- [Written problem]
Among the entries that follow, locate the line with "Model this scene" and the line with "COL=S.collection". Output those lines and all lines in between, exactly, minus the pictures.

- [Data for the task]
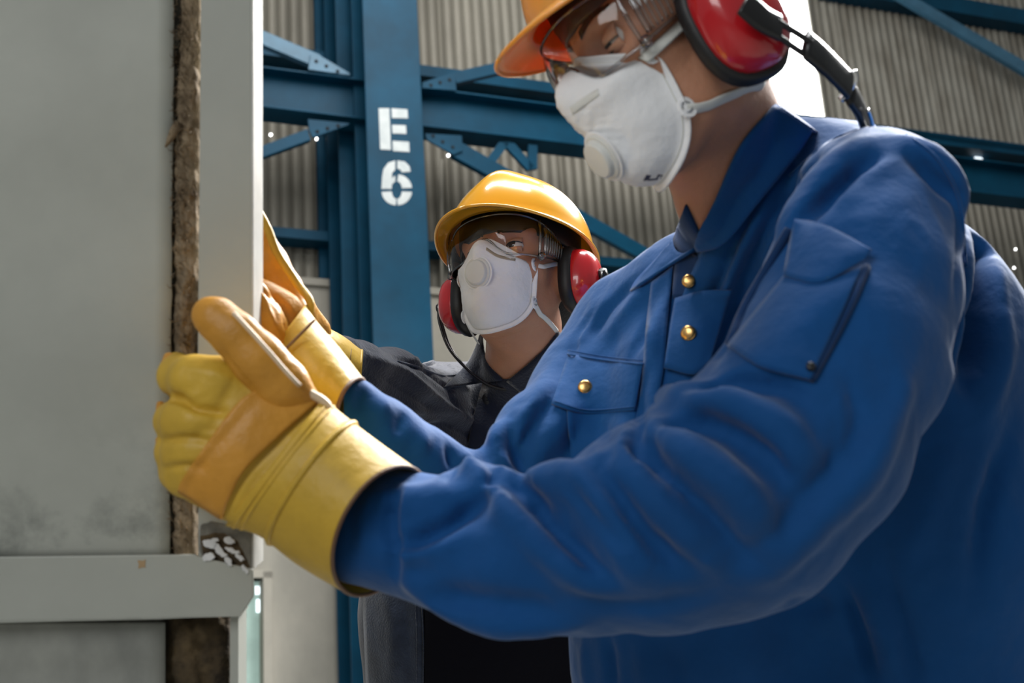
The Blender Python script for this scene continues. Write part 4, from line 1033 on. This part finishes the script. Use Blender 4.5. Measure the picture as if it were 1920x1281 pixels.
# big folds of the cloth: (points, width px, height mm)
folds = [
 # near sleeve, forearm: humps along the top and the long diagonal valleys
 ([(880, 872), (930, 880), (985, 960), (1060, 1040), (1130, 1090)], 20, 7),
 ([(905, 935), (880, 960), (840, 985), (780, 1010), (745, 1018)], 13, -13), ([(900, 965), (850, 1000), (790, 1025)], 16, 4),
 ([(930, 905), (1000, 965), (1080, 1035), (1150, 1085)], 14, -6),
 ([(985, 905), (1050, 880), (1110, 905), (1170, 985), (1230, 1050)], 26, 9),
 ([(945, 905), (990, 925), (1030, 975)], 16, -11),
 ([(1060, 900), (1120, 980), (1190, 1040)], 15, -6),
 ([(1110, 868), (1150, 920), (1210, 1000), (1280, 1060)], 15, -9),
 ([(1140, 845), (1190, 880), (1260, 960), (1340, 1040)], 20, 8),
 ([(1180, 838), (1260, 900), (1350, 990), (1400, 1050)], 15, -9),
 ([(1215, 805), (1300, 850), (1390, 920), (1440, 985)], 22, 8),
 ([(1230, 790), (1330, 800), (1430, 850), (1490, 920)], 16, -8),
 ([(1260, 745), (1360, 745), (1470, 790), (1530, 840)], 20, 6), ([(1290, 720), (1400, 720), (1500, 740)], 14, -6),
 ([(800, 1128), (900, 1130), (1020, 1150)], 18, -4), ([(1050, 1120), (1200, 1140), (1330, 1120)], 22, -4),
 ([(742, 900), (735, 985), (742, 1080)], 9, -5), ([(700, 900), (680, 980), (685, 1060)], 10, 3), ([(760, 905), (753, 985), (762, 1085)], 10, 4),
 ([(1420, 1080), (1540, 970), (1640, 850), (1700, 730)], 22, 6), ([(1380, 1060), (1490, 960), (1590, 830)], 18, -4),
 ([(1560, 730), (1575, 800), (1570, 870)], 14, 5), ([(1590, 700), (1610, 790), (1590, 880)], 14, -4),
 # near shoulder and upper sleeve
 ([(1480, 300), (1420, 400), (1370, 520), (1330, 640)], 13, 8), ([(1530, 300), (1450, 400), (1405, 500), (1370, 600), (1350, 660)], 12, -11),
 ([(1590, 290), (1520, 370), (1450, 470)], 14, 8), ([(1640, 300), (1560, 370), (1510, 410)], 11, -9), ([(1690, 290), (1620, 340), (1560, 400)], 14, 6),
 ([(1410, 340), (1350, 440), (1290, 560), (1255, 660)], 12, 7), ([(1440, 350), (1385, 440), (1345, 530), (1290, 690)], 10, -9),
 ([(1800, 400), (1812, 520), (1800, 640), (1770, 740)], 12, 5), ([(1770, 330), (1800, 420), (1790, 560)], 10, -4),
 ([(1715, 300), (1755, 345), (1795, 372)], 9, -7), ([(1700, 275), (1760, 300), (1810, 350)], 12, 5),
 ([(1820, 340), (1850, 460), (1840, 600), (1800, 700)], 14, -12), ([(1840, 420), (1870, 520), (1860, 640)], 12, 6), ([(1815, 560), (1830, 640), (1810, 720)], 10, -8),
 # chest
 ([(1230, 520), (1180, 580), (1130, 650)], 13, 6), ([(1250, 540), (1210, 610), (1180, 665)], 11, -6), ([(1190, 530), (1140, 580), (1100, 640)], 11, -5),
 ([(1265, 530), (1235, 600), (1215, 680)], 10, 5), ([(1150, 560), (1100, 600), (1075, 660)], 12, 5), ([(1120, 575), (1080, 630), (1060, 700)], 9, -5),
 ([(1215, 700), (1200, 780), (1195, 860)], 9, -9), ([(1245, 500), (1228, 640), (1222, 760), (1200, 860)], 12, 6),
 ([(1120, 790), (1140, 840), (1130, 880)], 12, -4), ([(1170, 790), (1160, 850)], 10, 4),
 # far sleeve of the near worker
 ([(1035, 690), (1000, 760), (960, 800)], 16, 8), ([(1040, 740), (1000, 800), (975, 860)], 12, -9), ([(925, 800), (935, 850), (965, 880)], 13, 8),
 ([(960, 780), (960, 840), (990, 890)], 10, -10), ([(910, 860), (930, 890), (900, 905)], 10, -8), ([(1070, 770), (1030, 830), (1000, 880)], 14, 6), ([(1090, 800), (1060, 860)], 10, -6),
 ([(840, 838), (850, 870), (840, 905)], 10, -6), ([(800, 810), (790, 850)], 10, 6), ([(760, 775), (745, 815)], 9, -5), ([(730, 745), (710, 790)], 10, 5), ([(870, 850), (890, 880)], 9, 6), ([(690, 730), (670, 770)], 10, -4),
 # belly and back
 ([(1822, 350), (1852, 470), (1852, 600), (1815, 720)], 22, -15),
 ([(1580, 1100), (1610, 1180), (1640, 1281)], 10, -10), ([(1620, 1080), (1655, 1180), (1690, 1290)], 14, 7), ([(1660, 1050), (1700, 1200), (1720, 1300)], 12, -5),
 ([(1480, 1140), (1560, 1130)], 18, -6), ([(1090, 1200), (1100, 1300)], 12, 5), ([(1140, 1200), (1150, 1300)], 12, -6), ([(1200, 1200), (1215, 1300)], 14, 5), ([(1260, 1210), (1280, 1300)], 14, -4),
 ([(1880, 560), (1880, 700), (1840, 800)], 14, 7), ([(1900, 800), (1850, 950), (1830, 1100)], 20, -8), ([(1780, 820), (1740, 950), (1700, 1060)], 20, 7),
]
JN.sculpt([(p_, w_*(1.5 if a_ > 0 else 1.05), a_*(1.0 if a_ > 0 else 1.6)) for p_, w_, a_ in folds])
# fine wrinkles all over
from mathutils import noise as mnoise
Nn = vnormals(JN.V, JN.F)
nz = np.array([mnoise.noise(Vector((v[0]*16+v[1]*7, v[1]*16-v[0]*9, v[2]*14))) for v in JN.V]); n2 = np.array([mnoise.noise(Vector((v[0]*38+v[1]*14, v[1]*30-v[0]*14, v[2]*30))) for v in JN.V])
JN.V = JN.V+Nn*(nz*.0035+(np.abs(n2)*-.0022))[:, None]; 
for _ in range(3): JN.V = lap(JN.V, JN.F, .5)
JN.re()
jn = cam_obj('jacket', JN.V, JN.F, M['blue_cloth'], near)
JT.sculpt([(p_, w_*(1.5 if a_ > 0 else 1.05), a_*(1.0 if a_ > 0 else 1.6)) for p_, w_, a_ in folds if max(q[0] for q in p_) < 1300 and min(q[0] for q in p_) > 900 and max(q[1] for q in p_) < 900])
def cloth(name, top, bot, nu, nv, off, m='blue_cloth', th=.0022, bulge=0.0, parent=None, surf=None):
    V, F = drape(surf or JN, top, bot, nu, nv, off, bulge); o = cam_obj(name, V, F, M[m], parent or jn); solid(o, th, 0); return o
def seam(pts, off=.0008, r=.0011, m='blue_cloth', parent=None, surf=None, name='seam'):
    Vt, Ft = tube(drape_line(surf or JN, pts, off), r, 6); return cam_obj(name, Vt, Ft, M[m], parent or jn)
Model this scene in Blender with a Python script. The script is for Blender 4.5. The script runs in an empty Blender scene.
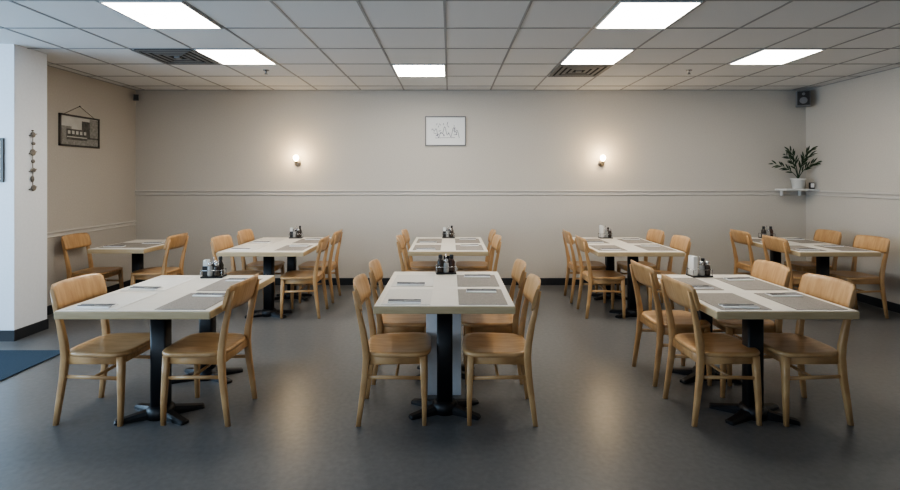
import bpy, bmesh, math, random
from mathutils import Vector, Matrix
random.seed(4)
S=bpy.context.scene
COL=S.collection

# ---------------- materials ----------------
def mat(name,c1,c2=None,rough=.5,scale=8.,stretch=(1,1,1),metal=0.,bump=0.,emit=None,estr=0.,detail=4.,spec=.5,coat=0.):
    m=bpy.data.materials.new(name); m.use_nodes=True
    nt=m.node_tree; b=nt.nodes['Principled BSDF']
    b.inputs['Base Color'].default_value=(*c1,1); b.inputs['Roughness'].default_value=rough
    b.inputs['Metallic'].default_value=metal
    b.inputs['Specular IOR Level'].default_value=spec
    b.inputs['Coat Weight'].default_value=coat
    if emit:
        b.inputs['Emission Color'].default_value=(*emit,1); b.inputs['Emission Strength'].default_value=estr
    if c2 or bump:
        tc=nt.nodes.new('ShaderNodeTexCoord'); mp=nt.nodes.new('ShaderNodeMapping'); mp.inputs['Scale'].default_value=stretch
        n=nt.nodes.new('ShaderNodeTexNoise'); n.inputs['Scale'].default_value=scale; n.inputs['Detail'].default_value=detail
        nt.links.new(tc.outputs['Object'],mp.inputs['Vector']); nt.links.new(mp.outputs['Vector'],n.inputs['Vector'])
        if c2:
            r=nt.nodes.new('ShaderNodeValToRGB'); r.color_ramp.elements[0].position=.35; r.color_ramp.elements[1].position=.65
            r.color_ramp.elements[0].color=(*c1,1); r.color_ramp.elements[1].color=(*c2,1)
            nt.links.new(n.outputs['Fac'],r.inputs['Fac']); nt.links.new(r.outputs['Color'],b.inputs['Base Color'])
        if bump:
            bp=nt.nodes.new('ShaderNodeBump'); bp.inputs['Strength'].default_value=bump; bp.inputs['Distance'].default_value=.01
            nt.links.new(n.outputs['Fac'],bp.inputs['Height']); nt.links.new(bp.outputs['Normal'],b.inputs['Normal'])
    return m
M={}
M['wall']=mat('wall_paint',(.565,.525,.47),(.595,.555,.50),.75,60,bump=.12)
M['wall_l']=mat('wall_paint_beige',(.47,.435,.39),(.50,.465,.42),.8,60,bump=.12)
M['white']=mat('white_paint',(.80,.82,.85),(.83,.85,.88),.6,40,bump=.05)
M['trim']=mat('trim_paint',(.56,.53,.49),None,.45)
M['dark']=mat('dark_baseboard',(.025,.028,.033),None,.5)
M['tile']=mat('ceiling_tile',(.66,.66,.66),(.72,.72,.72),.9,180,bump=.15)
M['grid']=mat('ceiling_grid_metal',(.28,.28,.28),None,.5)
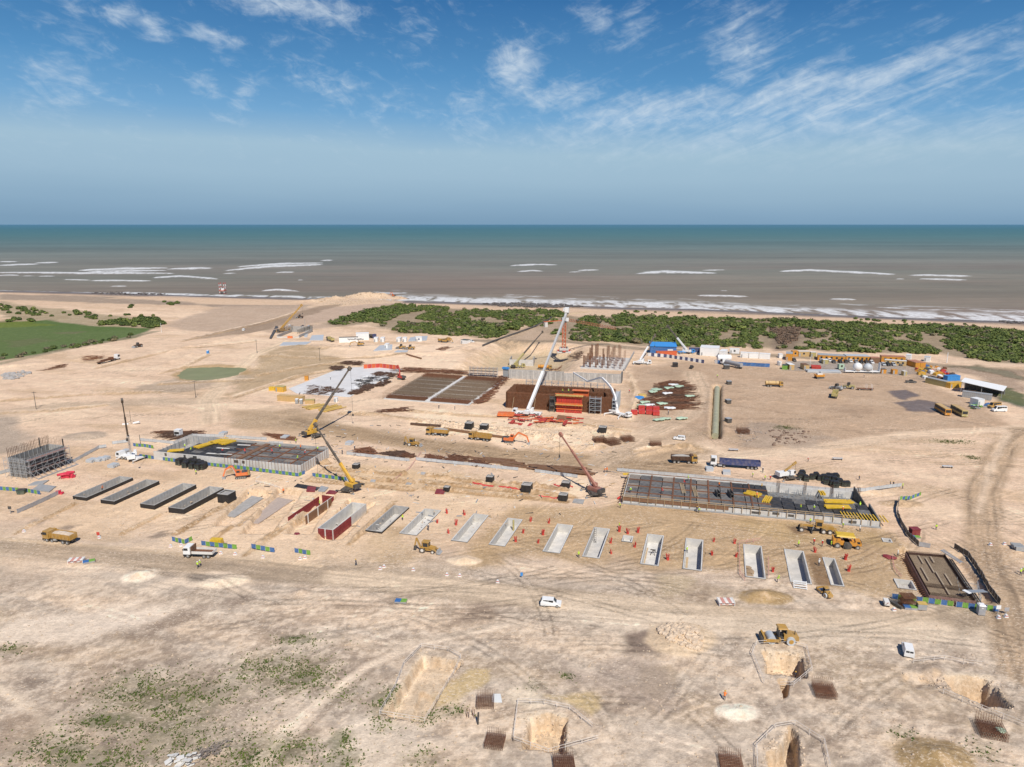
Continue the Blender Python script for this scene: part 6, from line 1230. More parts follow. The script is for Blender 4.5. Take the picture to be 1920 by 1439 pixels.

- [Output for this exercise]
Model this scene in Blender with a Python script. The script is for Blender 4.5. The script runs in an empty Blender scene.
import bpy, bmesh, math, random
from mathutils import Vector, Matrix
random.seed(4)
S=bpy.context.scene
COL=S.collection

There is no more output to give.